The M4 design is shorter, lighter, and compatible with new “intelligent sight” systems

New Carl-Gustaf weapon system design unveiled

The new M4 Carl-Gustaf displayed in Sweden (Photo courtesy of Scott Gourley)

During a series of late-September firing demonstrations held at the Saab Bofors Test Center outside Karlskoga, Sweden, the defense and security arm of Saab unveiled the latest model in its internationally popular Carl-Gustaf weapon system. Described by the manufacturer as “a future-proof design that provides users with flexible capability and helps troops to remain agile in any scenario,” the new “M4” model is an extension of a battle-proven weapon system now in service with more than 40 countries around the world.

The 84mm Carl-Gustaf is a man portable, multi-purpose “recoilless rifle” weapon system that has been under constant improvement since the introduction of the M1 model in 1948. Tactical capabilities are supported by a range of ammunition options, including anti-armor, multi-role / anti-structure, anti-personnel, and support (smoke and illumination).

Elements within United States Special Operations Command have employed the “M3” Carl-Gustaf under the U.S. designation of MAAWS [Multi-role Anti-armor Anti-personnel Weapon System] for several years. More recently, in late 2011 the M3 entered broader U.S. Army inventories with the acquisition of more than 500 systems and deployment of more than 120 to Afghanistan.

The M3 Carl-Gustaf deployment provided U.S. forces with a weapon with 1200-1300 meters range, approximately double that of other fielded shoulder-fired weapons and light machine guns. More importantly, the M3s had significantly greater range than the 900 meters of the RPGs they were facing.

While the M3 met the range requirements, it was large [1065 mm in length] and rather heavy for combat patrols [10 kg]. As a result, in April of 2013, the U.S. began looking for a “lighter” version of the Carl-Gustaf.

It would appear that the newly-unveiled M4 was developed to satisfy that requirement. Although only somewhat shorter than its predecessor [< 1000 mm], the new M4 uses a number of materiel and design changes to decrease its overall weight to less than 7 kg.
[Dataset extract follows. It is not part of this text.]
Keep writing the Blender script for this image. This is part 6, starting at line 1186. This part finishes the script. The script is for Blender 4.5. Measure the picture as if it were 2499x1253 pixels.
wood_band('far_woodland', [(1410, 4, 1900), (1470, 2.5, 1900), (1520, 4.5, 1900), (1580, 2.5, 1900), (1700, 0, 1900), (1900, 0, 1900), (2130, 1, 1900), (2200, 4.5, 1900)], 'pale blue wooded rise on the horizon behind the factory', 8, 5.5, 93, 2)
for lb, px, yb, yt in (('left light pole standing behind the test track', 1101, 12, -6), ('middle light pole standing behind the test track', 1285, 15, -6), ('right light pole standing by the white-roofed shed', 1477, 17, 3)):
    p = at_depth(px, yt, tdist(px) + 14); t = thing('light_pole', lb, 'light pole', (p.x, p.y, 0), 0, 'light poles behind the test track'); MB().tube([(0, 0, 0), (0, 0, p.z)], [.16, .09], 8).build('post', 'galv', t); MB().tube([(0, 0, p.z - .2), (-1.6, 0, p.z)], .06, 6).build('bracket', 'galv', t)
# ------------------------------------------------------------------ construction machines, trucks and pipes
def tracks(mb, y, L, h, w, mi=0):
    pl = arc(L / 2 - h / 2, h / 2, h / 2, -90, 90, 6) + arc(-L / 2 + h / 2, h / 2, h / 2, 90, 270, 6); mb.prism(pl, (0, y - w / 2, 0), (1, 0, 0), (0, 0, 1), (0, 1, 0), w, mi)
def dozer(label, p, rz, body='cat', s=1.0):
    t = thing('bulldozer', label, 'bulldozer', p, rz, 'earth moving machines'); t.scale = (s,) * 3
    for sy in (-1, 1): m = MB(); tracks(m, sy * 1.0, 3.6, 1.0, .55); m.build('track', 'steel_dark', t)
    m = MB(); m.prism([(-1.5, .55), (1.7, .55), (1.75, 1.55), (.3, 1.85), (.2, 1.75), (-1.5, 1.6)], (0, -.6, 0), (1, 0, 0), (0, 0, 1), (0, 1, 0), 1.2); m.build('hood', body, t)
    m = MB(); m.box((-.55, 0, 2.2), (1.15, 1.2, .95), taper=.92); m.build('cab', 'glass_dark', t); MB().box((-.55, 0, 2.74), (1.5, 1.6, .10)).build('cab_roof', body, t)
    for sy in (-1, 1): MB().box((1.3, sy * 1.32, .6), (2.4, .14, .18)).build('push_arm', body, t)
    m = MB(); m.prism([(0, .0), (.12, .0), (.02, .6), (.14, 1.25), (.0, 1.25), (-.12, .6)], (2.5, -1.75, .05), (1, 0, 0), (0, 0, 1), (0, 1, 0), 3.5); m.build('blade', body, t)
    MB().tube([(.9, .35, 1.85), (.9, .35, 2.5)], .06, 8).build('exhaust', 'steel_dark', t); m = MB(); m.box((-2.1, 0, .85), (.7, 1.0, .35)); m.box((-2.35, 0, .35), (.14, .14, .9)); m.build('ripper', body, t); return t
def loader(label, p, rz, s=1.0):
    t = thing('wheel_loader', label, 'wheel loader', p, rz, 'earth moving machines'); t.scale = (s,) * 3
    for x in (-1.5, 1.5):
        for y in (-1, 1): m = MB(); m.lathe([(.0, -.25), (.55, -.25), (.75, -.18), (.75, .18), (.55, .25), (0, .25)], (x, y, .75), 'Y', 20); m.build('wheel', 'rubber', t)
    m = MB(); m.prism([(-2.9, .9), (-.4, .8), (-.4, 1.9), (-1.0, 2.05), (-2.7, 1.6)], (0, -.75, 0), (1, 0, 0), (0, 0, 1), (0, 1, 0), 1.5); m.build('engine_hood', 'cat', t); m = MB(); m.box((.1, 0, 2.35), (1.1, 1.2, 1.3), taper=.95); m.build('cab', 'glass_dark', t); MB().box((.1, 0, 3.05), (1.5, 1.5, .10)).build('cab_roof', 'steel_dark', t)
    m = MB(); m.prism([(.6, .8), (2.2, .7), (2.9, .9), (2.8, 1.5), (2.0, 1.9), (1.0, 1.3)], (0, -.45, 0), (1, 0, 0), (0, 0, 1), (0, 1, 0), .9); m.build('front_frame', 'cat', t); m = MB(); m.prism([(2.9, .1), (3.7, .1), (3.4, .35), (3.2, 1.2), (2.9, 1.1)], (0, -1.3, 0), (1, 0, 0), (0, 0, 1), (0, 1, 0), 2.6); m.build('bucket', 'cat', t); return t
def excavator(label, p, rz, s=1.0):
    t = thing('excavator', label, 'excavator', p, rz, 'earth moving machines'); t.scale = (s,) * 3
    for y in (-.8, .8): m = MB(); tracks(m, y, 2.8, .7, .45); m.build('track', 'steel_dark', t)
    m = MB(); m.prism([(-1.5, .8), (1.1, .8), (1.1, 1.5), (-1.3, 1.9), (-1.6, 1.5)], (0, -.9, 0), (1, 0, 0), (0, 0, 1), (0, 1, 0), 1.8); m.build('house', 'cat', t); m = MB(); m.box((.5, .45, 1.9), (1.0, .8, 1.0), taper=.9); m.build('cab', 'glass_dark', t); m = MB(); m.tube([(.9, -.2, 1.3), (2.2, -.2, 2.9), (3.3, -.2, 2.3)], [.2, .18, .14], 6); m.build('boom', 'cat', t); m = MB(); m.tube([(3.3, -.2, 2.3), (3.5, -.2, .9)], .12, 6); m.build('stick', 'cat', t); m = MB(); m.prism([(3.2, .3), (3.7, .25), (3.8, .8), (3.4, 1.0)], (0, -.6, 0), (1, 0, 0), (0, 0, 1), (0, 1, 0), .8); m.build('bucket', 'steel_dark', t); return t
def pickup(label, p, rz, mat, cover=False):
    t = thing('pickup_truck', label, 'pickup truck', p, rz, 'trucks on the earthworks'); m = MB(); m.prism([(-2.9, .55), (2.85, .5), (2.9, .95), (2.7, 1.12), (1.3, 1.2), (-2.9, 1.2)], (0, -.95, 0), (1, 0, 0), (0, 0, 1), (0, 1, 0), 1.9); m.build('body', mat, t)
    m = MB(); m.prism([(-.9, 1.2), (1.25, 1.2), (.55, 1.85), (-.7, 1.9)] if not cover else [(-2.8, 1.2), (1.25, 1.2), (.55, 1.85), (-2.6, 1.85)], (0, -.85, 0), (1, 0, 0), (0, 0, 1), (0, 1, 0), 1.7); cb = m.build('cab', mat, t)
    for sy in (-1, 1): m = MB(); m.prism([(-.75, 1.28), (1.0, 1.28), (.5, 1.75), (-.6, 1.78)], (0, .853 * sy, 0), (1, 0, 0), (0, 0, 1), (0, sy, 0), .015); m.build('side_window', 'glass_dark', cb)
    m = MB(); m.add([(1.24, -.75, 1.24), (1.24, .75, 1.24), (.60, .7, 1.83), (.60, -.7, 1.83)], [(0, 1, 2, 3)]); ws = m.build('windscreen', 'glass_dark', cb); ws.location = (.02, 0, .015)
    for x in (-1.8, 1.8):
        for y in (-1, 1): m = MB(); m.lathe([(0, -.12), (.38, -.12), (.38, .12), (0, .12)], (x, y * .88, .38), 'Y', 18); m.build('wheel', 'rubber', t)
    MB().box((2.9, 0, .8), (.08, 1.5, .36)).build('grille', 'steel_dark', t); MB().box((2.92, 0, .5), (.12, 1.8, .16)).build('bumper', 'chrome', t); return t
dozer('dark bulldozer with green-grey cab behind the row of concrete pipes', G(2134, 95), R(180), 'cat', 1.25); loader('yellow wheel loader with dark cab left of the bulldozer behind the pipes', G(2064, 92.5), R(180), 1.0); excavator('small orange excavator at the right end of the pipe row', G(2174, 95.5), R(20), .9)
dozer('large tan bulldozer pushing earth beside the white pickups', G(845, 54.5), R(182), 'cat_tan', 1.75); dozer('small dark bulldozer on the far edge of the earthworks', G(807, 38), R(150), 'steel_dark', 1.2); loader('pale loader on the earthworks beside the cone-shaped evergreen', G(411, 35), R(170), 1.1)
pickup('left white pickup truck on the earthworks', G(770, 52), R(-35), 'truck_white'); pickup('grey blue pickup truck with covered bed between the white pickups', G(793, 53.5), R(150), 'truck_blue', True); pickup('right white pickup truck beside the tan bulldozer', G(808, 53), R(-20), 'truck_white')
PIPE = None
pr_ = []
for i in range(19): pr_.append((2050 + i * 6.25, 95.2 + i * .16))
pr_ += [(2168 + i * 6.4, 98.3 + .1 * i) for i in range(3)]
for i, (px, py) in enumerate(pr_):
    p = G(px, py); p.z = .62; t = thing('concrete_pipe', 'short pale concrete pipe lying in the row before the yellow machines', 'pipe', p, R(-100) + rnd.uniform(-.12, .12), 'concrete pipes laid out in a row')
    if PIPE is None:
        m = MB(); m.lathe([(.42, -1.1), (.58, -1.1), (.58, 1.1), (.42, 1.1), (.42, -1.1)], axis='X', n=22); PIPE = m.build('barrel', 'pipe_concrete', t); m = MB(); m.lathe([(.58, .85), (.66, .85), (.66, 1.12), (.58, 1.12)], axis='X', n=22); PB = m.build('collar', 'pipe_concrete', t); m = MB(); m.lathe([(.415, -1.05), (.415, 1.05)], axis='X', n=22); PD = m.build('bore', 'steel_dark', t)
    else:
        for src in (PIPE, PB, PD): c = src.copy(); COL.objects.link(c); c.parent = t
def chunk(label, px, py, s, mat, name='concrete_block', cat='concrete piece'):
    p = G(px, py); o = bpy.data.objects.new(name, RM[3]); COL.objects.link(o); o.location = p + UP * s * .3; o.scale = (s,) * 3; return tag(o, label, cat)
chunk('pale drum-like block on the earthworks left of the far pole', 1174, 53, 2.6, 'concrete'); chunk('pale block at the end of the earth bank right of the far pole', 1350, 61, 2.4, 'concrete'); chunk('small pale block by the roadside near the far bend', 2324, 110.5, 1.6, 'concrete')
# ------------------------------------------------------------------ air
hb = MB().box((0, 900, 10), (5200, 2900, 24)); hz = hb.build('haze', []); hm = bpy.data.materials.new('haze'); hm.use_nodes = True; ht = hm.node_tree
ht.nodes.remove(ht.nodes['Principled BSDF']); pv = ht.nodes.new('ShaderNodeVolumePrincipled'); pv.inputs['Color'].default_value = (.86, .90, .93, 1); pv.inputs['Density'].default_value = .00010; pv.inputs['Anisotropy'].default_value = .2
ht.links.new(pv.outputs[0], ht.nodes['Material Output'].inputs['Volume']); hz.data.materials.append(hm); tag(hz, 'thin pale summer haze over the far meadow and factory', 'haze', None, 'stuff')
Moreover, as with all Carl-Gustaf weapons, the M4 is compatible with all existing and future ammunition.

In addition to the size and weight benefits, other enhancements in the M4 design include the following: compatibility with new “intelligent sight” systems; improved gunner ergonomics through an adjustable shoulder rest and forward grip; a new safety that reduces tactical reaction time by allowing the weapon to be carried “loaded”; and an integrated “shot counter” that improves logistics and maintenance.

Sources close to the program are quick to acknowledge that the M4 design would meet the needs identified by the U.S. and note that the special operations community is exploring the possible acquisition of the new design under the designation of M3A1.

The new design will receive its formal “US unveiling” on 13 October 2014 at the Association of the United States Army (AUSA) annual meeting in Washington, D.C.